Photograph by Dan Bannino

To capture the essence of master painters, Dan Bannino shot outside the lines. The Italian photographer pilgrimaged to 22 European cities and towns for his Eye of the Artist series, a collection of photos from the perspective of 10 famous artists, from Pablo Picasso to Paul Cézanne. “I wanted to eat their food, smell the air, see the same colors that they had in their eyes,” says Bannino.

In Albi, France, Bannino visited the church Henri de Toulouse-Lautrec was baptized in and met with the artist’s last living relative at the family castle, Château du Bosc. He based his Toulouse-Lautrec photo on a story about how the French painter filled water glasses with fish so guests would be forced to drink wine at his parties. Other stops included Dalí’s favorite restaurant and impromptu performance space in Spain’s Costa Brava region, and Renoir’s retirement home in Cagnes-sur-Mer, France, where he continued to paint despite crippling rheumatism. Els Quatre Gats, Picasso’s Barcelona café hangout that still uses the menu cover that the surrealist designed, inspired the backdrop of Bannino’s Picasso-themed image, which also features another museum name—Rothko, Bannino’s canine travel companion.

Vincent van Gogh's Olive Trees, 1889

Vincent van Gogh painted "Olive Trees" while living at the asylum of St. Paul near Saint-Rémy-de-Provence, France.

Photographed at Minneapolis Institute of Art
the olive tree grove in Saint-Rémy-de-Provence, France

Italian photographer Dan Bannino captured an olive tree grove in Saint-Rémy-de-Provence in a style that mimics Vincent van Gogh's olive tree painting.

Photograph by Dan Bannino

Photographer and Traveler contributor Jurjen Drenth traveled around France and Holland for similar projects on Vermeer, Rembrandt, and van Gogh. He re-created van Gogh’s gritty “Potato Eaters” with a Dutch family in their kitchen. His advice for artful itineraries? “Read about and see the works before you go, to get deeper into the artist’s world.”
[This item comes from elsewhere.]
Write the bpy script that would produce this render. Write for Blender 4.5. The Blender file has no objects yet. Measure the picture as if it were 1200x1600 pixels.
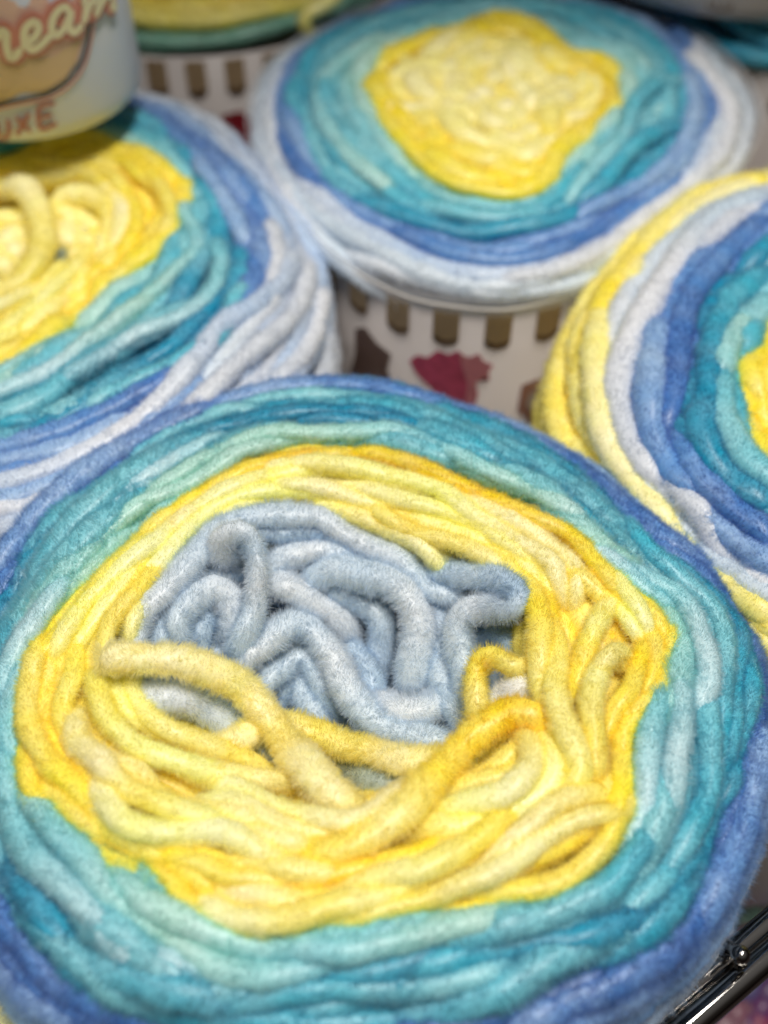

Wheatfield with Reaper and Peasant Woman Binding Sheaves by Vincent van Gogh, 1885

"Wheatfield with Reaper and Peasant Woman Binding Sheaves" by Vincent van Gogh

Photographed at Van Gogh Museum, Amsterdam (Vincent van Gogh Foundation)
a man in a wheat field in Nuenen, Netherlands

Photographer Jurjen Drenth recreates van Gogh's drawing in Nuenen, Netherlands.